Wednesday 8 January 2014

Another Classic Song Ripped Off

Ian Anderson of Jethro Tull once said he liked Hotel California and he wished that he had written it but listening to We Used To Know, i think he may well have done, the music anyway.
I do get disappointed when i hear great songs are just a rip off of someone else and even more when they deny it when anybody with a working pair of ears can hear it is blatant. 
The Eagles toured with Jethro Tull and Anderson, with much more dignity then i would be able to muster, agrees that it is the same chord progression but says he feels honoured that they may of possibly have been inspired by his song.
Maybe it was just a massive coincidence that the support band later came up with an almost identical song to the band they were supporting or more likely they just straight forward nicked it and changed the temp a bit.
Still a great song, in my top 5 of all time favourites but it does get up my nose when people blatantly rip-off other artists and then don't have the nuts to credit the real talent behind it.
I never got over the admission that The Sex Pistols 'Pretty Vacant' song is just a souped up version of ABBA's, 'SOS'.  

6 comments:

Anonymous said...

Being someone that is inventor on 20 patents I guess this kind of thing should bother me.

But it doesn't

Q

Lucy said...

Read about Tesla and patents, that should bother you.

Anonymous said...

Seems like a pretty complex life with some bad luck, a lot of bad decisions, a big ego, occassional genius, occasional weirdness, and some controversial happenings.

Why would i be bothered?

Q

Lucy said...

He held a lot of patents which should have made him famous, radio for example, but despite holding the patents he got royally shafted.

Anonymous said...

lucy,

based on wikipedia (often unreliable) i would say he did more harm to himself than others did to him.

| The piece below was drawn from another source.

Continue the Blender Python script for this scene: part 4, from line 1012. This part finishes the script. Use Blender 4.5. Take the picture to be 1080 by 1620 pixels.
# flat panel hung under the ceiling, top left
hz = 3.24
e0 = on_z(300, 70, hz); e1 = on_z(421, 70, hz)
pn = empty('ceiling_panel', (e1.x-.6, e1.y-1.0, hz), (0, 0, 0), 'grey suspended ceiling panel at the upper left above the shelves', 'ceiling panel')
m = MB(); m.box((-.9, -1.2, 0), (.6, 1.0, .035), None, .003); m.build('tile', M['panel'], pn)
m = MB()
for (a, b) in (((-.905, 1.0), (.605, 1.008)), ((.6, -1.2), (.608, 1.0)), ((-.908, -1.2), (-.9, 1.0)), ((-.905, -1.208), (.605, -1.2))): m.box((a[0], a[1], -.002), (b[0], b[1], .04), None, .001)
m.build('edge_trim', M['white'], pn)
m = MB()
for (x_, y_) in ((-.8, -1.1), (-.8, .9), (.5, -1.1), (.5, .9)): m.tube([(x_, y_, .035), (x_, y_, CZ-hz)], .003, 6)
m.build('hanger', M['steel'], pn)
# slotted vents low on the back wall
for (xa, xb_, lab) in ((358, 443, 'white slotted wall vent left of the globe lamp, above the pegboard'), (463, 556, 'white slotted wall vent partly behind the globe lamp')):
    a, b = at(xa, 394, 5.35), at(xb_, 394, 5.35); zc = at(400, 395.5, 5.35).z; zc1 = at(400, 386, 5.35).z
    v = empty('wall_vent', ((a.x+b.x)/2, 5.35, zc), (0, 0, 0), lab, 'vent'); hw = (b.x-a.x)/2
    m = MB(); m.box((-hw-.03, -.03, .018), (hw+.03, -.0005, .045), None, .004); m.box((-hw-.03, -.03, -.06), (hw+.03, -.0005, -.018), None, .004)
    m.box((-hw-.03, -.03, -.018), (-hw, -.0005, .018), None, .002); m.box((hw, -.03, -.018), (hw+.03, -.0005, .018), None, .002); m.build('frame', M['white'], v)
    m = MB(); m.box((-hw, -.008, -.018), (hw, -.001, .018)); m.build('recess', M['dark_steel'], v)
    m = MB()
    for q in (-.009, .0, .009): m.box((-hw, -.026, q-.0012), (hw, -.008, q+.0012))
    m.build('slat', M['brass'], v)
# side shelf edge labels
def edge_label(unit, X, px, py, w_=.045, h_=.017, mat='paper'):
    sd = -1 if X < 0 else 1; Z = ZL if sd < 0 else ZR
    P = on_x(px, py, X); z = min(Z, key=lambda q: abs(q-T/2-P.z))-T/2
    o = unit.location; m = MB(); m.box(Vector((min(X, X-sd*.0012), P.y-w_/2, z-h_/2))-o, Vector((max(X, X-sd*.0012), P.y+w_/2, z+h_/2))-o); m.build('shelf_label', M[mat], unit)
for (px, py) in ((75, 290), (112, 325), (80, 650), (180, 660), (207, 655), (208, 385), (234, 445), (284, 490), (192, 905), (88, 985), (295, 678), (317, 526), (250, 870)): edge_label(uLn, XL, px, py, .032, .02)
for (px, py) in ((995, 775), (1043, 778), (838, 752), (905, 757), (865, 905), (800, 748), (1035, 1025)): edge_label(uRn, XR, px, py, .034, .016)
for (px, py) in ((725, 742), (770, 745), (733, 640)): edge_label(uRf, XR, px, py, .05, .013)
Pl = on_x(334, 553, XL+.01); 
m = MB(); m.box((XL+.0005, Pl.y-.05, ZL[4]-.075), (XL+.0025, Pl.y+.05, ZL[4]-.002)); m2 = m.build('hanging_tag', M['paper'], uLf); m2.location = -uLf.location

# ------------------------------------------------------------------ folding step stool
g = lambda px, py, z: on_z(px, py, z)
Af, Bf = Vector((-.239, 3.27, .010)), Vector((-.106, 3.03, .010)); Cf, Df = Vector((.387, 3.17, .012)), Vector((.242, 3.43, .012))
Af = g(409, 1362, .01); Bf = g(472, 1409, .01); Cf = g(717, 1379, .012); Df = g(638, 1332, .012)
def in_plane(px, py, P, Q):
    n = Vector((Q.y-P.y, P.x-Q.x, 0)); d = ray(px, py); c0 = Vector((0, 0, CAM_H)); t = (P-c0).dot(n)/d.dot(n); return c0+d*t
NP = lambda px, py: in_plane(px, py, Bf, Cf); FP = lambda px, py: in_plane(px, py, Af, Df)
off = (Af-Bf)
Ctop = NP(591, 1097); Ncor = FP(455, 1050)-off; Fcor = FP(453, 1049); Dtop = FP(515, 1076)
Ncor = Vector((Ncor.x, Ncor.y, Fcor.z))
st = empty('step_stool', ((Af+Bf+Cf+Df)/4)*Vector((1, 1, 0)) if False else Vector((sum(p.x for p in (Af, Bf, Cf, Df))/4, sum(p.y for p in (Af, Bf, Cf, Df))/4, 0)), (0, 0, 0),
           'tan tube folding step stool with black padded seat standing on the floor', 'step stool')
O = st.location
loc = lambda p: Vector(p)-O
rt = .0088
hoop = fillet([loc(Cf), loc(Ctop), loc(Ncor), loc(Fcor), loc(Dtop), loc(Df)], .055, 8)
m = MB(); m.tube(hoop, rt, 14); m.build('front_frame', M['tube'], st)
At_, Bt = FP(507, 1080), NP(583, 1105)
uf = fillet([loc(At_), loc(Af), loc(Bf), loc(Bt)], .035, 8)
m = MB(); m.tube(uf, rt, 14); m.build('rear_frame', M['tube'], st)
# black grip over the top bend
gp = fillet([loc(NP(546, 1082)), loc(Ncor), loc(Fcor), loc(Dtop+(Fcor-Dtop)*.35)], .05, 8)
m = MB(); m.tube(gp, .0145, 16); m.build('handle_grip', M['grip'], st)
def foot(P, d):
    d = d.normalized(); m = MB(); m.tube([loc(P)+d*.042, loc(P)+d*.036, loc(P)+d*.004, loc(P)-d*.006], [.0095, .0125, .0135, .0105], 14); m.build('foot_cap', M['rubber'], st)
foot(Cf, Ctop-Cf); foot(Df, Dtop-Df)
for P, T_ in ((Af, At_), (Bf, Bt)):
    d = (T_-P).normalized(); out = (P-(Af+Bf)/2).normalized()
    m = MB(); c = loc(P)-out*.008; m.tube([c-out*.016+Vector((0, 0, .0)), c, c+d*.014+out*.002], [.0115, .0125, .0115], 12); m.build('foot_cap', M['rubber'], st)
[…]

also, what few people seem to know is that patents do not give you exclusive control over a concept like radio. they give you exclusivity over one method for implementing the concept (there are many ways to skin a cat). so, in the case of "radio", if others can find a different way to send and receive radio signals they get their own patent and are not constrained by existing patents.

the people that get famous are rarely the inventors, the famous are usually the leaders of the company that takes the invention to the marketplace...

q

Lucy said...

I only discovered Tesla a few years ago, Mythbusters bought him to my attention i think. Probably the earthquake machine episode.